Understanding the role of microbial community in afforested and reforested mangrove ecosystems in the United Arab Emirates

          Soil microorganisms, in association with mangrove trees, play an important role in supporting the foundation of the ecosystem functions. Understanding the microbial contributions to mangrove ecosystem function and stability is essential for effective conservation and management. Currently, mangroves face heightened vulnerability to the repercussions of global warming. Factors such as elevated temperatures, rising sea level, increased flooding frequency and duration, and salinity fluctuations impact microbial diversity within these ecosystems. Identification and understanding of the core microbiota and mangrove microbial biodiversity remains scarce, specifically in the arid region. This research aims to provide insights into microbial strategies for coping with environmental change, contributing to sustainable mangrove management and ecosystem resilience in the United Arab Emirates (UAE) and beyond.

          The UAE government has initiated extensive mangrove afforestation efforts to safeguard coastal environments, yet comparisons between afforested and reforested strategies in terms of microbial community dynamics remain sparse. Considration of microbial communities in mangrove restoration projects is an important key enhance establishment, growth and stress tolerance of mangrove trees as well as enhance the success of the initiatives. In this study, two afforested sites (Ras Al Khor wildlife sanctuary and Jebel Ali wildlife sanctuary, Dubai) and a reforested site (Khor Al Beidah, Umm Al Quwain) in the UAE were selected, with their forest ages approximately >30, <10, and >14 years, respectively. Topsoil samples were collected from grey mangrove (Avicennia marina) forests and surrounding non-vegetated area and salt marshes for two seasons.

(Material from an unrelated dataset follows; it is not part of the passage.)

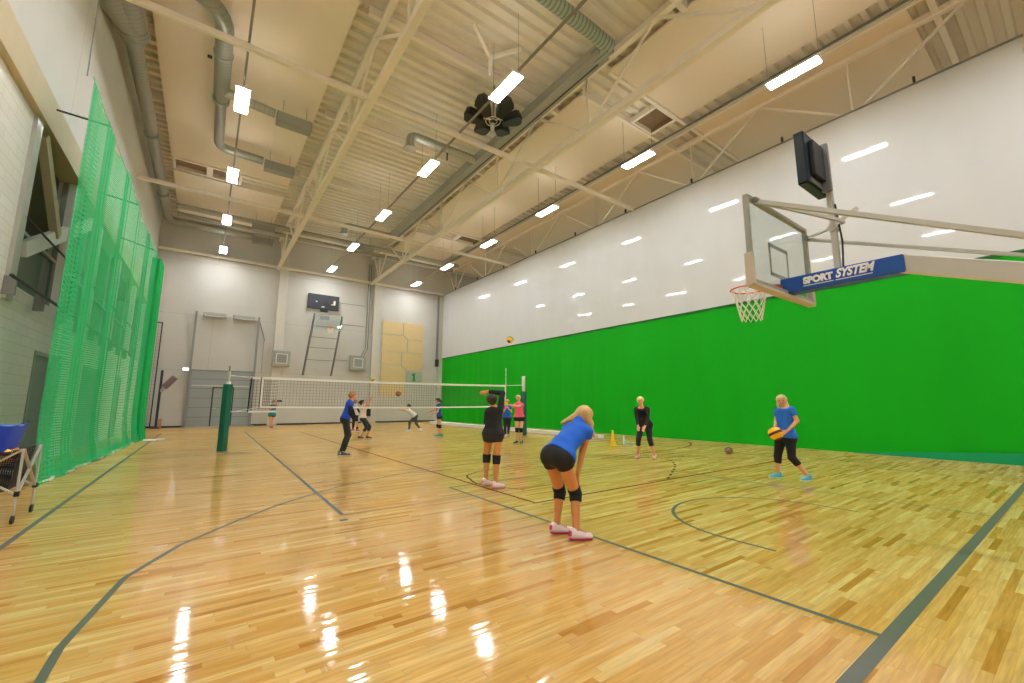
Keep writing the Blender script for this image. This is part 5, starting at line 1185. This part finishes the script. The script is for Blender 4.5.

          Current findings revealed that Jebel Ali site (<10 years) had sandy coarse textured soil, less soil organic matter, and more fluctuating pH with seasonal changes in comparison to the other older sites. This research hypothesizes that age, conservation efforts and physiochemical properties of soil in afforested and reforested mangrove sites are the primary determinants of microbial biodiversity in the soils. We present a comparative study of the microbiota against the physiochemical characteristics of the soils. It is predicted that specific microbial communities will be found across different tidal zones (seaward and landward), and seasons. Along the environmental gradient, specific microbiota are expected to be associated with and adapted to the environmental conditions.